Any expansion to the programs? Does that solidify the utilization for the 3 crews? Or could that trigger an incremental crew or more capacity coming to work?
It's probably a combination of both. It just firms up some of the -- where there may be small gaps and stuff like that, plus there's -- again, as I mentioned, that we've got a lot of the senior personnel that we just sort of reallocate and bottom-up to form another crew if we need to.
And any incremental activity you expect it could come in Q4? Or realistically, is it more of a winter phenomenon?
I'd say the earliest we'd see it is mid-September with a little bit, and then the rest would be in October.
Just a clarification question on cost structure. So your reference to the $45 million of annualized savings compared to 2019, how much of that would have been realized in the second quarter or in the second half of this year? Like, do you expect that the $45 million will fully show up this year?
Yes, Jeff -- sorry, if we've confused. That is the absolute dollar amount that's come out in '20 relative -- or we're expecting to come out in 2020 relative to 2019 cost structures. So that is, obviously, a majority is weighted to the Q2 time frame and beyond.
But the absolute dollar change in your cost structure this year should be about $45 million?
Yes. Yes.
And so if we thought about the annualized impact in 2021, would it be much more or different than that $45 million?
I think it should be more, other than the sort of commentary that I made, again, just on the last one, where if you get back to a world where you're actually thinking about profit sharing and things like that, Jeff, that would be the counterbalance to some of those.
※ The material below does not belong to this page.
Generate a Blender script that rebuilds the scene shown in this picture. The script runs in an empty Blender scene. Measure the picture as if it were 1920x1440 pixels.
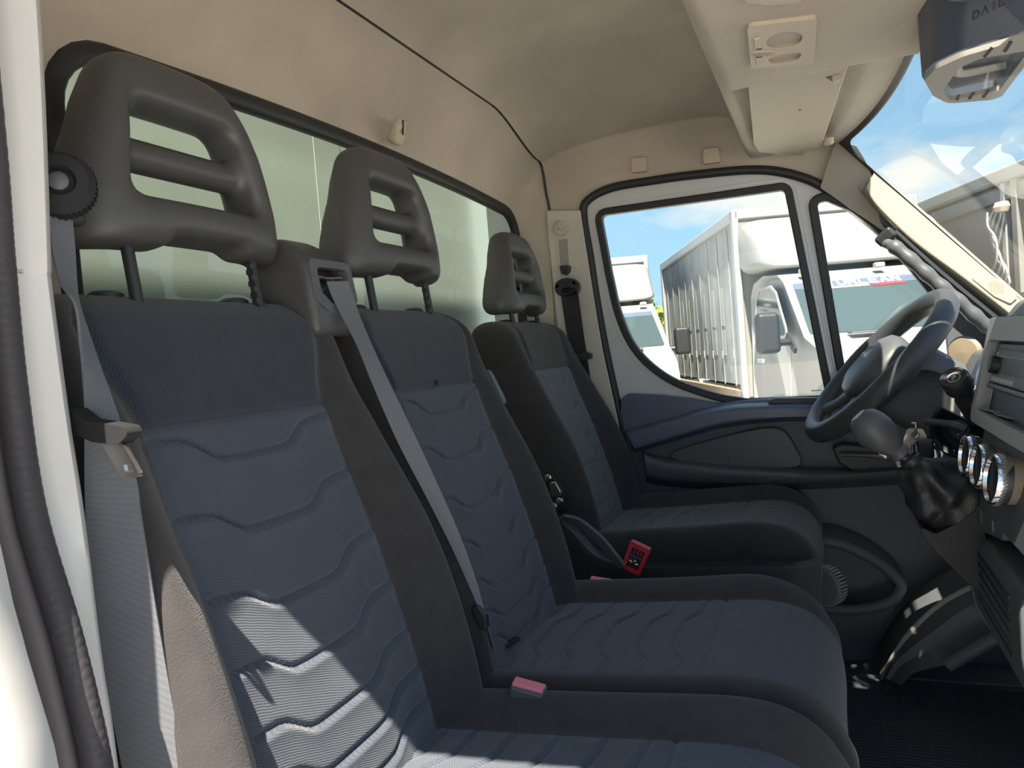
import bpy, bmesh, math, random
import numpy as np
from mathutils import Vector, Matrix
random.seed(4)
PI = math.pi
SC = bpy.context.scene
COL = SC.collection

# ------------------------------------------------------------------ camera
cam_d = bpy.data.cameras.new('camera')
cam_d.sensor_width = 36.0
cam_d.lens = 26.0
cam_d.clip_start = 0.02
cam_d.clip_end = 500
cam = bpy.data.objects.new('camera', cam_d)
COL.objects.link(cam)
YAW, PITCH, ROLL = math.radians(23.0), math.radians(-2.2), math.radians(4.5)
fwd = Vector((-math.sin(YAW) * math.cos(PITCH), math.cos(YAW) * math.cos(PITCH), math.sin(PITCH)))
r0 = fwd.cross(Vector((0, 0, 1))).normalized()
u0 = r0.cross(fwd)
rgt = r0 * math.cos(ROLL) - u0 * math.sin(ROLL)
upv = r0 * math.sin(ROLL) + u0 * math.cos(ROLL)
mw = Matrix.Identity(4)
for i in range(3):
    mw[i][0], mw[i][1], mw[i][2] = rgt[i], upv[i], -fwd[i]
mw[2][3] = 1.0
cam.matrix_world = mw
SC.camera = cam

# ------------------------------------------------------------------ light
SUN_E = 11.8
SKY_S = 0.88
EXPO = 0.65
sun_d = bpy.data.lights.new('sun', 'SUN')
sun_d.energy = SUN_E
sun_d.color = (1.0, 0.875, 0.72)
sun_d.angle = 0.009
sun = bpy.data.objects.new('sun', sun_d)
COL.objects.link(sun)
sun.location = (3, -5, 8)
sun.rotation_euler = Vector((0.20, -1.0, 1.70)).to_track_quat('Z', 'Y').to_euler()

world = bpy.data.worlds.new('sky')
SC.world = world
world.use_nodes = True
nt = world.node_tree
nt.nodes.clear()
def wn(t, **k):
    n = nt.nodes.new(t)
    for a, b in k.items():
        setattr(n, a, b)
    return n
wo = wn('ShaderNodeOutputWorld'); bg = wn('ShaderNodeBackground')
tc = wn('ShaderNodeTexCoord'); sx = wn('ShaderNodeSeparateXYZ')
nt.links.new(tc.outputs['Generated'], sx.inputs[0])
rp = wn('ShaderNodeValToRGB')
el = rp.color_ramp.elements
el[0].position = 0.0; el[0].color = (0.50, 0.72, 0.86, 1)
el[1].position = 1.0; el[1].color = (0.13, 0.30, 0.62, 1)
e2 = el.new(0.12); e2.color = (0.40, 0.66, 0.87, 1)
e3 = el.new(0.40); e3.color = (0.28, 0.51, 0.76, 1)
nt.links.new(sx.outputs[2], rp.inputs[0])
mp = wn('ShaderNodeMapping'); mp.inputs['Scale'].default_value = (1, 1, 2.2); mp.inputs['Location'].default_value = (3.15, 0.4, 1.7)
nt.links.new(tc.outputs['Generated'], mp.inputs[0])
nz = wn('ShaderNodeTexNoise'); nz.inputs['Scale'].default_value = 3.2; nz.inputs['Detail'].default_value = 6; nz.inputs['Roughness'].default_value = 0.55
nt.links.new(mp.outputs[0], nz.inputs['Vector'])
cr_ = wn('ShaderNodeValToRGB'); cr_.color_ramp.elements[0].position = 0.52; cr_.color_ramp.elements[1].position = 0.64
nt.links.new(nz.outputs[0], cr_.inputs[0])
mx = wn('ShaderNodeMix', data_type='RGBA')
nt.links.new(cr_.outputs[0], mx.inputs[0]); nt.links.new(rp.outputs[0], mx.inputs[6]); mx.inputs[7].default_value = (0.86, 0.84, 0.80, 1)
nt.links.new(mx.outputs[2], bg.inputs[0]); bg.inputs[1].default_value = SKY_S
nt.links.new(bg.outputs[0], wo.inputs[0])

SC.view_settings.view_transform = 'Standard'
SC.view_settings.look = 'None'
SC.view_settings.gamma = 1.0
SC.view_settings.use_curve_mapping = False
SC.view_settings.exposure = EXPO

# ------------------------------------------------------------------ helpers
def cr(pts, n=8, closed=False):
    """Catmull-Rom through points of any dimension"""
    P = [np.array(p, float) for p in pts]
    out = []
    N = len(P)
    segs = N if closed else N - 1
    for i in range(segs):
        if closed:
            a, b, c, d = P[(i - 1) % N], P[i], P[(i + 1) % N], P[(i + 2) % N]
        else:
            b, c = P[i], P[i + 1]
            a = P[i - 1] if i else 2 * b - c
            d = P[i + 2] if i + 2 < N else 2 * c - b
        for k in range(n):
            t = k / n
            out.append(0.5 * (2 * b + (c - a) * t + (2 * a - 5 * b + 4 * c - d) * t * t + (3 * b - a - 3 * c + d) * t ** 3))
    if not closed:
        out.append(P[-1])
    return [tuple(p) for p in out]

def fillet(poly, r, n=5):
    """round the corners of a closed 2D polygon; r is one radius or one per corner"""
    N = len(poly); out = []
    rr = r if isinstance(r, (list, tuple)) else [r] * N
    for i in range(N):
        p, a, b = Vector(poly[i]), Vector(poly[i - 1]), Vector(poly[(i + 1) % N])
        u, v = (a - p), (b - p)
        lu, lv = u.length, v.length
        u.normalize(); v.normalize()
        ang = max(1e-3, u.angle(v))
        d = min(rr[i] / math.tan(ang / 2), lu * .49, lv * .49)
        if d < 1e-6:
            out.append(tuple(p)); continue
        s, e = p + u * d, p + v * d
        for k in range(n + 1):
            t = k / n
            out.append(tuple((1 - t) ** 2 * s + 2 * t * (1 - t) * p + t * t * e))
    return out

def circ(cx, cy, rx, ry=None, n=24):
    ry = rx if ry is None else ry
    return [(cx + rx * math.cos(2 * PI * k / n), cy + ry * math.sin(2 * PI * k / n)) for k in range(n)]

def frame(o, ex, ey, ez=None):
    o, ex, ey = Vector(o), Vector(ex).normalized(), Vector(ey).normalized()
    ez = Vector(ez).normalized() if ez is not None else ex.cross(ey).normalized()
    return lambda a, b, c: o + ex * a + ey * b + ez * c
FXZ = lambda a, b, c: Vector((a, c, b))
FYZ = lambda a, b, c: Vector((c, a, b))
FXY = lambda a, b, c: Vector((a, b, c))

def wloc(o):
    v = Vector((0, 0, 0))
    while o is not None:
        v += o.location; o = o.parent
    return v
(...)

You get back a little bit.
Don't jinx it, Rob.
That's [indiscernible]
Dale, best of luck in the next job. Do stay in touch.
There are no more questioners in queue. This concludes the question-and-answer session. I would like to turn the conference back over to Dale Dusterhoft for any closing remarks.
Normally, I say, I look forward to talking to you next quarter, but I can't do that today. So yes, I want to wish you all well. Rob will be here to talk to you next quarter and have a great rest of the summer. Looking forward to your interest in Trican going forward. Thanks.